A dar voce allo sconcerto è stato ancora una volta l’avvocato Francesco Compagna, legale di Marco Poggi. Le sue parole sono state nette, scandite da un’amarezza che lascia trapelare la fatica di diciassette anni di processi e indagini: “I genitori di Chiara sono sconcertati. È una ferita che non si rimargina mai”.

Compagna non usa giri di parole. Parla di “paradosso dei paradossi”, perché a ogni passaggio processuale si aggiunge un nuovo tassello che rischia di alimentare la confusione invece che avvicinare alla verità. Il timore è che l’ennesima ondata di sospetti generi solo “polveroni che nuocciono alla credibilità della giustizia”. E intanto la famiglia Poggi resta lì, intrappolata in un dolore senza tempo, costretta a rivivere ogni volta la mattina del 13 agosto 2007, quando la vita di Chiara fu spezzata.

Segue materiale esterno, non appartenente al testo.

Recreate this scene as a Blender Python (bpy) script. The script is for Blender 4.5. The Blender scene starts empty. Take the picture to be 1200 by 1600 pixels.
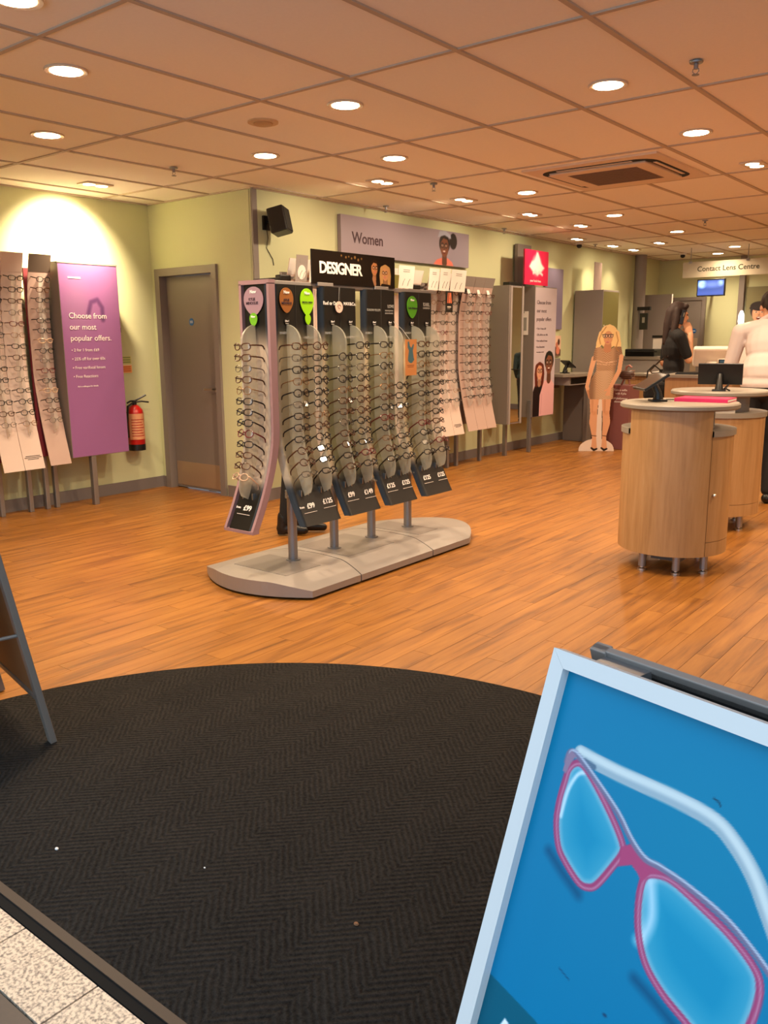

Le perquisizioni a tappeto

Dall’alba, carabinieri e finanzieri hanno perquisito le abitazioni di Venditti (a Pavia, Genova e Campione d’Italia), quelle dei due ex carabinieri indagati, oltre alla casa dei genitori e degli zii di Sempio. Nove in totale le persone raggiunte dal decreto di perquisizione. A Garlasco, dalla villetta della famiglia Sempio, gli investigatori sono usciti con scatoloni pieni di materiale.

Il nodo irrisolto

Diciassette anni dopo l’omicidio di Chiara Poggi, la vicenda giudiziaria continua a oscillare tra colpi di scena e sospetti mai sopiti. La “verità giudiziaria” che ha condannato Alberto Stasi a 16 anni di carcere non è mai riuscita a placare il dubbio. Oggi i riflettori sono puntati su Andrea Sempio e sul presunto sistema corruttivo che avrebbe protetto il suo nome. Ma ogni nuovo elemento rischia di moltiplicare le domande più che offrire risposte.

Appuntamento a dicembre

Il 18 dicembre si tornerà davanti alla gip Garlaschelli, con i nuovi esiti degli accertamenti. Nel frattempo l’indagine bresciana proseguirà il suo corso. L’impressione, per usare le parole dell’avvocato Compagna, è che “si combatta senza esclusione di colpi”.

E che il caso Garlasco, ancora una volta, non sia destinato a trovare pace.